A 0.20 mol/L solution of propionic acid has a pH of 2.79. What is the pKa of propionic acid?

Step 1: Understand the Dissociation of Propionic Acid

CH_₃CH_₂COOH, is a weak acid that partially dissociates in water according to the following reaction:

⇒ CH_₃CH_₂COOH(aq) + H_₂O(l) ⇌ CH_₃CH_₂COO⁻(aq) + H_₃O⁺(aq)

Step 2: Understanding the Equilibrium Constant, Ka

The equilibrium constant for this reaction, Ka, is given by:

⇒ K_a = [CH_₃CH_₂COO⁻][H_₃O⁺] / [CH_₃CH_₂COOH]

Step 3: Understand the Concept of pH

The pH is a measure of the hydronium ion concentration, [H_₃O⁺], and is given by:

⇒ pH = –log[H_₃O⁺]

Step 4: Find [H₃O⁺]

Given that the pH of the propionic acid solution is 2.79, we can find the [H_₃O⁺] by taking the antilog of -pH:

⇒ [H_₃O⁺] = 10^-pH = 10^–2.79 = 1.62 × 10⁻³ M

Step 5: Calculation of Ka

In a 0.20 mol/L solution of propionic acid, the concentration of propionic acid [CH_₃CH_₂COOH] is approximately 0.20 M (since it’s a weak acid and doesn’t fully ionize).

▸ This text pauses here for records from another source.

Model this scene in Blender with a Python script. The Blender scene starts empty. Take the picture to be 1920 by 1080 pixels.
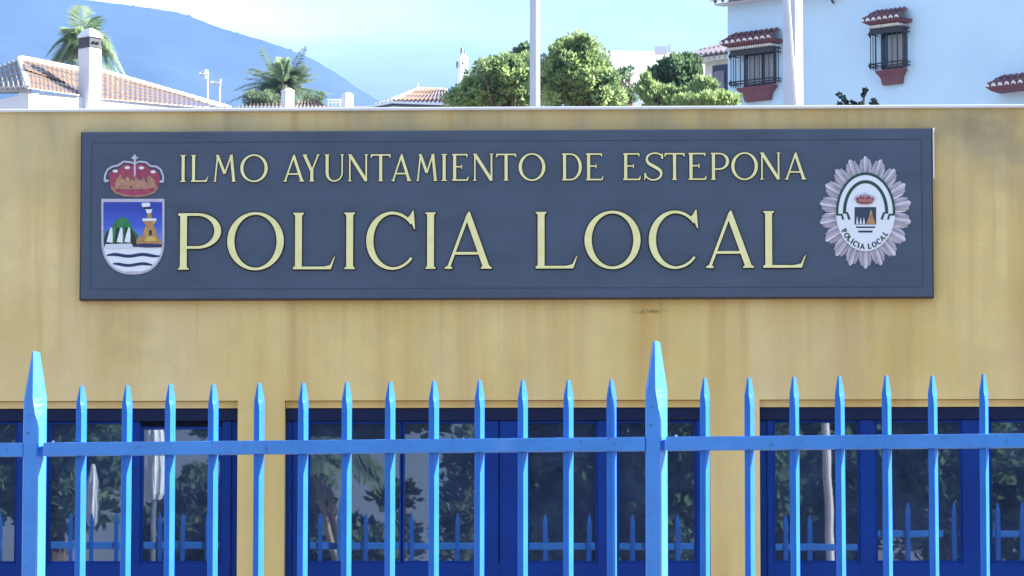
import bpy, bmesh, math, random
from mathutils import Vector, Matrix, noise
from mathutils.geometry import delaunay_2d_cdt
R = math.radians
sc = bpy.context.scene
COL = sc.collection

# ------------------------------------------------------------------ camera
FPX = 7500.0                                   # focal length in photo pixels (1920 wide)
PITCH, YAW = R(5.07), R(2.0)
CAM = Vector((19*math.tan(YAW), -19.0, 1.6))
cd = bpy.data.cameras.new("Camera"); cam = bpy.data.objects.new("Camera", cd); COL.objects.link(cam)
cam.location = CAM; cam.rotation_euler = (math.pi/2+PITCH, 0, YAW)
cd.sensor_width = 36; cd.lens = FPX/1920*36; cd.clip_start = 0.1; cd.clip_end = 30000
sc.camera = cam
sc.render.resolution_x, sc.render.resolution_y = 1024, 576
_m = cam.rotation_euler.to_matrix()
RT, UP, FW = _m @ Vector((1,0,0)), _m @ Vector((0,1,0)), _m @ Vector((0,0,-1))
def ray(px, py): return FW + RT*((px-960)/FPX) + UP*((540-py)/FPX)
def P(px, py, Y):                               # point of the plane y = Y seen at a pixel
    d = ray(px, py); return CAM + d*((Y-CAM.y)/d.y)
def PD(px, py, D): return CAM + ray(px, py)*D   # point at depth D
def PN(px, py, o, n):                           # point of a plane
    d = ray(px, py); return CAM + d*((o-CAM).dot(n)/d.dot(n))

# ------------------------------------------------------------------ light
SUN_EL, SUN_AZ = R(33), R(81)                   # azimuth clockwise from +Y
w = bpy.data.worlds.new("World"); sc.world = w; w.use_nodes = True
nt = w.node_tree; nt.nodes.clear()
out = nt.nodes.new('ShaderNodeOutputWorld'); bg = nt.nodes.new('ShaderNodeBackground')
sky = nt.nodes.new('ShaderNodeTexSky'); sky.sky_type = 'NISHITA'; sky.sun_disc = False
sky.sun_elevation = SUN_EL; sky.sun_rotation = SUN_AZ; sky.air_density = 1.0; sky.dust_density = 0.0; sky.altitude = 1500; sky.ozone_density = 2.0
tc = nt.nodes.new('ShaderNodeTexCoord'); mp = nt.nodes.new('ShaderNodeMapping'); mp.inputs['Scale'].default_value = (5, 5, 22)
mp.inputs['Location'].default_value = (0.3, 0.0, 0.5)
nz = nt.nodes.new('ShaderNodeTexNoise'); nz.inputs['Scale'].default_value = 1.3; nz.inputs['Detail'].default_value = 5; nz.inputs['Roughness'].default_value = 0.5
rp = nt.nodes.new('ShaderNodeValToRGB'); rp.color_ramp.elements[0].position = 0.36; rp.color_ramp.elements[1].position = 0.68
mx = nt.nodes.new('ShaderNodeMix'); mx.data_type = 'RGBA'
mx.inputs['B'].default_value = (6.2, 6.9, 7.4, 1)
L = nt.links
L.new(tc.outputs['Generated'], mp.inputs['Vector']); L.new(mp.outputs[0], nz.inputs['Vector']); L.new(nz.outputs['Fac'], rp.inputs[0])
mu = nt.nodes.new('ShaderNodeMath'); mu.operation = 'MULTIPLY'; mu.inputs[1].default_value = 0.75
sz = nt.nodes.new('ShaderNodeSeparateXYZ'); L.new(tc.outputs['Generated'], sz.inputs[0])
na = nt.nodes.new('ShaderNodeMath'); na.operation = 'MULTIPLY_ADD'; na.inputs[1].default_value = 0.03; L.new(nz.outputs['Fac'], na.inputs[0]); L.new(sz.outputs['Z'], na.inputs[2])
mrz = nt.nodes.new('ShaderNodeMapRange'); mrz.interpolation_type = 'SMOOTHSTEP'; mrz.inputs['From Min'].default_value = 0.150; mrz.inputs['From Max'].default_value = 0.175; L.new(na.outputs[0], mrz.inputs['Value'])
mm_ = nt.nodes.new('ShaderNodeMath'); mm_.operation = 'MULTIPLY'; L.new(rp.outputs[0], mm_.inputs[0]); L.new(mrz.outputs[0], mm_.inputs[1]); L.new(mm_.outputs[0], mu.inputs[0]); L.new(mu.outputs[0], mx.inputs['Factor'])
L.new(sky.outputs[0], mx.inputs['A']); bk = nt.nodes.new('ShaderNodeMix'); bk.data_type = 'RGBA'; bk.inputs['B'].default_value = (1.6, 1.72, 2.2, 1)
mb_ = nt.nodes.new('ShaderNodeMapRange'); mb_.interpolation_type = 'SMOOTHSTEP'; mb_.inputs['From Min'].default_value = 0.150; mb_.inputs['From Max'].default_value = 0.176; mb_.inputs['To Min'].default_value = 0.85; mb_.inputs['To Max'].default_value = 0.0
L.new(na.outputs[0], mb_.inputs['Value']); L.new(mb_.outputs[0], bk.inputs['Factor']); L.new(mx.outputs['Result'], bk.inputs['A']); L.new(bk.outputs['Result'], bg.inputs['Color']); L.new(bg.outputs[0], out.inputs['Surface'])
bg.inputs['Strength'].default_value = 0.064
sd = bpy.data.lights.new("Sun", 'SUN'); sd.energy = 5.0; sd.angle = R(0.5); sd.color = (1.0, 0.95, 0.87)
sun = bpy.data.objects.new("Sun", sd); COL.objects.link(sun)
SDIR = Vector((math.sin(SUN_AZ)*math.cos(SUN_EL), math.cos(SUN_AZ)*math.cos(SUN_EL), math.sin(SUN_EL)))
sun.rotation_euler = SDIR.to_track_quat('Z', 'Y').to_euler(); sun.location = (20, 0, 30)
sc.view_settings.view_transform = 'Standard'; sc.view_settings.look = 'None'
sc.view_settings.exposure = 2.33; sc.view_settings.gamma = 1.0
sc.cycles.volume_bounces = 0; sc.cycles.max_bounces = 8

# ------------------------------------------------------------------ materials
_cache = {}
def mat(name, c, rough=0.7, c2=None, scale=6.0, bump=0.0, bscale=40.0, metal=0.0, spec=0.5, stretch=None, detail=4, coat=0.0):
    if name in _cache: return _cache[name]
    m = bpy.data.materials.new(name); m.use_nodes = True; n = m.node_tree; b = n.nodes['Principled BSDF']
    b.inputs['Base Color'].default_value = (*c, 1); b.inputs['Roughness'].default_value = rough; b.inputs['Metallic'].default_value = metal
    b.inputs['Specular IOR Level'].default_value = spec; b.inputs['Coat Weight'].default_value = coat
    t = n.nodes.new('ShaderNodeTexCoord'); mpn = n.nodes.new('ShaderNodeMapping')
    n.links.new(t.outputs['Object'], mpn.inputs['Vector'])
    if stretch: mpn.inputs['Scale'].default_value = stretch
    if c2 is None: c2 = tuple(min(1, x*0.82) for x in c)
    z = n.nodes.new('ShaderNodeTexNoise'); z.inputs['Scale'].default_value = scale; z.inputs['Detail'].default_value = detail
    n.links.new(mpn.outputs[0], z.inputs['Vector'])
    r = n.nodes.new('ShaderNodeValToRGB'); r.color_ramp.elements[0].position = 0.35; r.color_ramp.elements[1].position = 0.65
    r.color_ramp.elements[0].color = (*c2, 1); r.color_ramp.elements[1].color = (*c, 1)
    n.links.new(z.outputs['Fac'], r.inputs[0]); n.links.new(r.outputs[0], b.inputs['Base Color'])
    if bump:
        z2 = n.nodes.new('ShaderNodeTexNoise'); z2.inputs['Scale'].default_value = bscale; z2.inputs['Detail'].default_value = 4
        bp = n.nodes.new('ShaderNodeBump'); bp.inputs['Strength'].default_value = bump; bp.inputs['Distance'].default_value = 0.01
        n.links.new(t.outputs['Object'], z2.inputs['Vector']); n.links.new(z2.outputs['Fac'], bp.inputs['Height']); n.links.new(bp.outputs[0], b.inputs['Normal'])
    _cache[name] = m; return m

def wear(m, c, lo=.62, hi=.66, amt=.6, sc_=38):
    n = m.node_tree; b = n.nodes['Principled BSDF']; old = b.inputs['Base Color'].links[0].from_socket
    t = n.nodes.new('ShaderNodeTexCoord'); z = n.nodes.new('ShaderNodeTexNoise'); z.inputs['Scale'].default_value = sc_; z.inputs['Detail'].default_value = 7; z.inputs['Roughness'].default_value = .65
    n.links.new(t.outputs['Object'], z.inputs['Vector']); r = n.nodes.new('ShaderNodeMapRange'); r.inputs['From Min'].default_value = lo; r.inputs['From Max'].default_value = hi; r.inputs['To Max'].default_value = amt
    n.links.new(z.outputs['Fac'], r.inputs['Value']); x = n.nodes.new('ShaderNodeMix'); x.data_type = 'RGBA'; n.links.new(r.outputs[0], x.inputs['Factor']); n.links.new(old, x.inputs['A']); x.inputs['B'].default_value = (*c, 1)
    n.links.new(x.outputs['Result'], b.inputs['Base Color'])
def leafmat(name, c1, c2, scale=1.5):
    m = mat(name, c1, 0.55, c2, scale=scale, spec=0.3)
    n = m.node_tree; b = n.nodes['Principled BSDF']; o = [x for x in n.nodes if x.type == 'OUTPUT_MATERIAL'][0]
    tr = n.nodes.new('ShaderNodeBsdfTranslucent'); ms = n.nodes.new('ShaderNodeMixShader'); ms.inputs[0].default_value = 0.52
    rr = [x for x in n.nodes if x.type == 'VALTORGB'][0]
    n.links.new(rr.outputs[0], tr.inputs['Color']); n.links.new(b.outputs[0], ms.inputs[1]); n.links.new(tr.outputs[0], ms.inputs[2]); n.links.new(ms.outputs[0], o.inputs['Surface'])
    return m

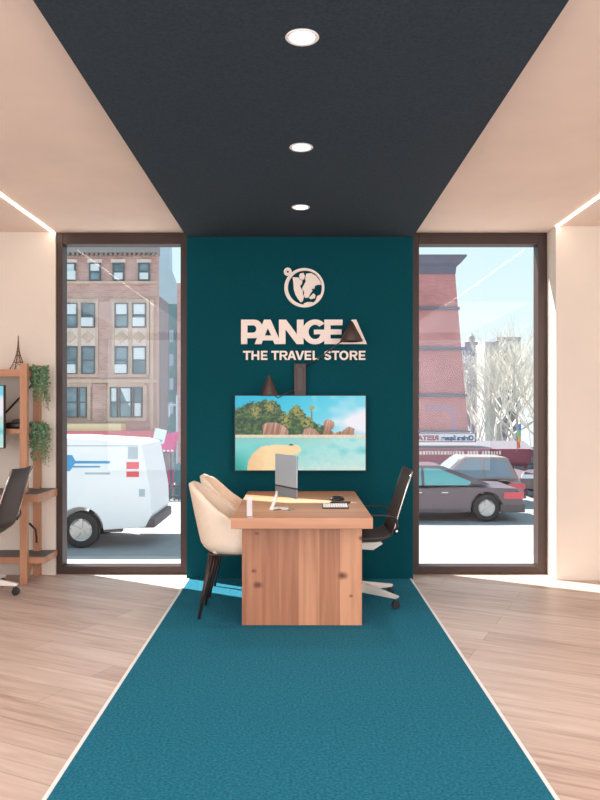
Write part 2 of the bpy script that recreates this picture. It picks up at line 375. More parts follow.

The concentration of the propionate ion [CH_₃CH_₂COO⁻] is equal to the [H_₃O⁺] at equilibrium, so we can substitute these values into the Ka expression:

⇒ K_a = [CH_₃CH_₂COO⁻][H_₃O⁺] / [CH_₃CH_₂COOH]

⇒ K_a = (1.62 × 10⁻³ M) * (1.62 × 10⁻³ M) / 0.20 M

∴ K_a = 1.32 × 10⁻⁵

Step 6: Calculation of pK_a

The pK_a is the negative logarithm (base 10) of K_a:

⇒ pK_a = -log(K_a)

⇒ pK_a = -log(1.32 × 10⁻⁵)

∴ pK_a = 4.88

Therefore, the pKa of propionic acid is 4.88.